You can give the bead surface a good heating, and with the hair thin stringer, you can just heat one end of the stringer to attach and then just kind of "stick it" to the bead surface in straight lines and then melt it in WAY out at the end of the flame.

Firebug
2007-11-18, 7:24am
Some folks encase their stringer with clear or another transparent color. This makes a thicker stringer, but when applied and melted in, gives the appearance of very thin stringer because all you see is the stringer and the clear has melted and blended into the base bead.

Hope this makes sense! Corina's book explains how to encase stringer if you've never done it.

Cheers
Kathy

SuzyQ
2007-11-18, 8:40am
With the uber fine it is also important to move the bead and not the stringer. Think about the bead being your heat source to melt the stringer instead of the flame.

KEW
2007-11-18, 9:38am
I can never even hold the darn fine stinger without it breaking in my hand! Usually just as I am about to or have placed it on the bead. Think I'm tense or something?

scoutycat
2007-11-18, 9:48am
I do that too, KEW. There's so much to think about, I get concentrating on where the bead, stringer & heat is and then the stringer snaps @@ argh! lol ppp I guess...

Karen Hardy
2007-11-18, 10:24am
My favorite "trick" is to NOT use superfine stringers.
Use regular sized stringers.

Heat the tip of the stringer to form a small blob and
touch it to the bead. Then instead of "laying" it down, you
PULL the stringer and it BECOMES a superfine stringer.
You lay THAT down and you have superfine straight lines.

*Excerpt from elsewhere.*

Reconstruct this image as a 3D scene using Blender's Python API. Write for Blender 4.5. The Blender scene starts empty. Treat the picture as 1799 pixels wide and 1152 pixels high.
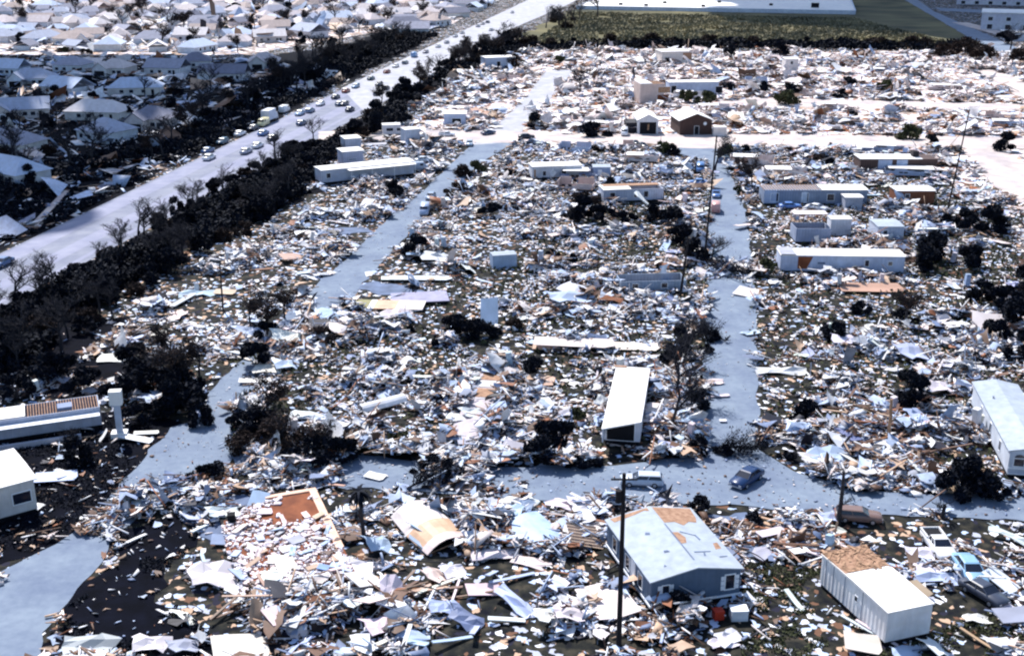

Obviously, this has to be done fairly quickly, since the thin
stringers cool fast and you have to pull them and lay them down
while they are still molten and the bead is still hot enough to stick.
Practice, practice, practice.
Try doing it on a plain bead using stringers of different colors
for a while till you get the hang of it.

lindag
2007-11-18, 10:32am
Karen, I do that too or sometimes I will attach the blob to the mandrel near the bead and then pull the stringer over the bead.